Fallout fallout
Scan of a 1960s bomb shelter brochure - more excellent images at this fine fellow's Flickr account.
Against all odds, ever-struggling games publisher Interplay still functions - despite being nearly $3m in debt. Still, that's better than the nearly $60m in the red it was back in 2001, eh? Now it's a hobo that can afford a wash once in a while.
Given that actual game sales only contributed $62,000 to the $5.4m Interplay's earned in the last quarter, almost all of the rosy finanical tint it claims to be back in its cheeks was put there by flogging the rights to the Fallout series to Bethesda earlier this year. This seems no cause for celebration to me, rather like saying "I've got this oil well underneath my house, but I can't afford to dig down to it. So I sold it to my incredibly rich neighbour for £20 and a ride in his Ferrari. Now he's even richer, but hey, it's £20 I can put towards my rent!"
More positively, Interplay plans to invest the profits it doesn't have (but, um more so? Less so? 'Interplay has less anti-profit'? Argh.) into the long-rumoured and occasionally confirmed Fallout MMO, as it's retained online rights to the post-apocalyptic RPG. As revealed back when Fallout 3 was flogged to Bethesda in April, Interplay has two years to start development on Fallout Online, six years to finish it and must secure at least $30m of investment in it if it wants to hang onto rights for such a title. And, as we discover today, it's still looking for investors. So, we're headed towards half a year on from the deal being brokered, and Fallout Online isn't even on the drawing board yet. Place your bets, gentlemen please.
"I am pleased with the progress the company has made, particularly with our debt load, which has improved from $59 million in December 2001 to less than $3 million today. With that difficult period behind us, we are focused on securing funding for development of a Massively Multiplayer Online Game (MMOG) based on the popular Fallout franchise. Along with our strategy of leveraging our existing portfolio of intellectual gaming properties, Fallout Online will play a key role in the future of Interplay."
- Herve Caen, Interplay chairman and CEO
Interplay sounds convinced it can secure funding (it claimed back in December that $75m would be sunk into Fallout Online), but I wonder. Who really wants to chuck a sack of money at a company whose only revenue to speak of over the last year came from selling its most valuable asset? The game they would be investing in, meanwhile, is a project that's been going nowhere fast since 2004, and part of a long-dormant franchise with more than a whiff of PC nerdery around it. Strikes me that until Bethesda's Fallout is a proven success, Interplay mightn't get the funding it needs. Odds of Bethesda's Fallout being out before that two-year clause expires, then? Uh-oh.
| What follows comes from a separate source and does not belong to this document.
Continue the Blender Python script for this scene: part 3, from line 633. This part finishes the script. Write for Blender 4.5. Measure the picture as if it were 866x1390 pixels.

Bethesda's Fallout 3 - I am well-pleased by the recent trend for vintage music in games
Then again, do we really want Interplay to make Fallout Online? There's been no talk of a developer yet, so Lord knows whose hand will end up at the till, and this is a publisher that's spent most of the last decade plagued by financial cock-ups. I care a lot about Fallout, and, together with most of my RPS comrades, a post-apoc setting is something we're craving for an MMO to do well (Auto Assault's mutant ladies in metal bikinis approach is exactly what I don't want in my scorched Earth). I don't really want an underfunded, desperate to turn a profit rush job from Fallout Online - today's statement sounds very much as though Interplay's hanging it's last remaining threadbare hat on this game working out. I certainly don't want it to be a WoW clone, as it almost inevitably will be.
So, perhaps it'd best if Interplay did lose the rights. I don't yet know whether Bethesda truly are the folks for the job (while Fallout 3 is looking splendid, and citing Cormack McCarthy's The Road as an influence is reassuring, the shockingly bad storytelling, voice-acting and facial graphics in Oblivion are elementary crimes I'd rather weren't committed in a Fallout game), at least their Fallout Online wouldn't have desperation as its main driving force.